# Your task
Pictures are not part of the copy. Retype the lines from the first one through the line that contains "col = sc.collection".

# Data segment
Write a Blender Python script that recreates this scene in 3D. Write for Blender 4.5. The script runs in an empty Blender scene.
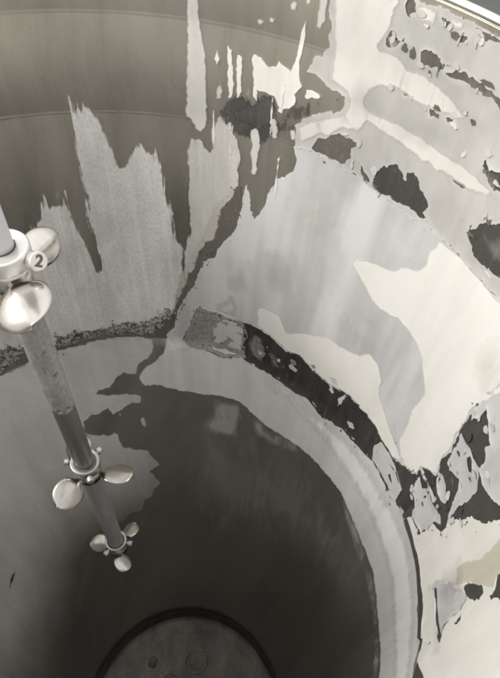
import bpy, bmesh, math, random
import numpy as np
from mathutils import Vector, Matrix, geometry, noise

random.seed(7)
R = 0.6                      # inner radius of the tank, metres
Z_RIM, Z_SEAM1, Z_SEAM2, Z_RING = 3.954, 3.841, 3.6725, 3.018
sc = bpy.context.scene
col = sc.collection

# ------------------------------------------------------------------ camera
cd = bpy.data.cameras.new('camera'); cam = bpy.data.objects.new('camera', cd); col.objects.link(cam)
cd.sensor_fit = 'HORIZONTAL'; cd.sensor_width = 36; cd.lens = 41.05; cd.clip_start = 0.01; cd.clip_end = 60
right = Vector((0.99673, 0.06336, 0.05014)); up = Vector((-0.080803, 0.781624, 0.618494)); back = Vector((0.0, -0.620523, 0.784188))
m = Matrix((right, up, back)).transposed().to_4x4(); m.translation = Vector((0.21478, -0.34699, 4.23728))
cam.matrix_world = m
sc.camera = cam

# ------------------------------------------------------------------ light: a dim workshop and a lamp panel above the open tank
w = bpy.data.worlds.new('World'); sc.world = w; w.use_nodes = True
nt = w.node_tree; bg = nt.nodes['Background']
tc = nt.nodes.new('ShaderNodeTexCoord'); sp = nt.nodes.new('ShaderNodeSeparateXYZ'); mr = nt.nodes.new('ShaderNodeMapRange'); mx = nt.nodes.new('ShaderNodeMix'); mx.data_type = 'RGBA'
nt.links.new(tc.outputs['Generated'], sp.inputs[0]); nt.links.new(sp.outputs[2], mr.inputs[0]); mr.inputs[1].default_value = -.1; mr.inputs[2].default_value = .9
nt.links.new(mr.outputs[0], mx.inputs[0]); mx.inputs[6].default_value = (.30, .295, .285, 1); mx.inputs[7].default_value = (1.0, .985, .955, 1)   # walls, ceiling
nt.links.new(mx.outputs[2], bg.inputs[0]); bg.inputs[1].default_value = 1.55
def area(name, loc, target, sx, sy, power, color):
    l = bpy.data.lights.new(name, 'AREA'); l.shape = 'RECTANGLE'; l.size = sx; l.size_y = sy; l.energy = power; l.color = color
    o = bpy.data.objects.new(name, l); col.objects.link(o); o.location = loc
    o.rotation_euler = (Vector(target) - Vector(loc)).to_track_quat('-Z', 'Y').to_euler()
    return o
area('ceiling_lamp', (-2.15, -0.05, 5.55), (0.35, 0.1, 3.4), 1.0, 0.6, 98, (1.0, 0.965, 0.9))
sc.view_settings.view_transform = 'Standard'; sc.view_settings.look = 'None'; sc.view_settings.gamma = 1
sc.view_settings.exposure = 0.0
sc.cycles.filter_width = 2.0
sc.cycles.max_bounces = 7; sc.cycles.diffuse_bounces = 4; sc.cycles.glossy_bounces = 3; sc.cycles.transparent_max_bounces = 8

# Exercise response
Write a Blender Python script that recreates this scene in 3D. Write for Blender 4.5. The script runs in an empty Blender scene.
import bpy, bmesh, math, random
import numpy as np
from mathutils import Vector, Matrix, geometry, noise

random.seed(7)
R = 0.6                      # inner radius of the tank, metres
Z_RIM, Z_SEAM1, Z_SEAM2, Z_RING = 3.954, 3.841, 3.6725, 3.018
sc = bpy.context.scene
col = sc.collection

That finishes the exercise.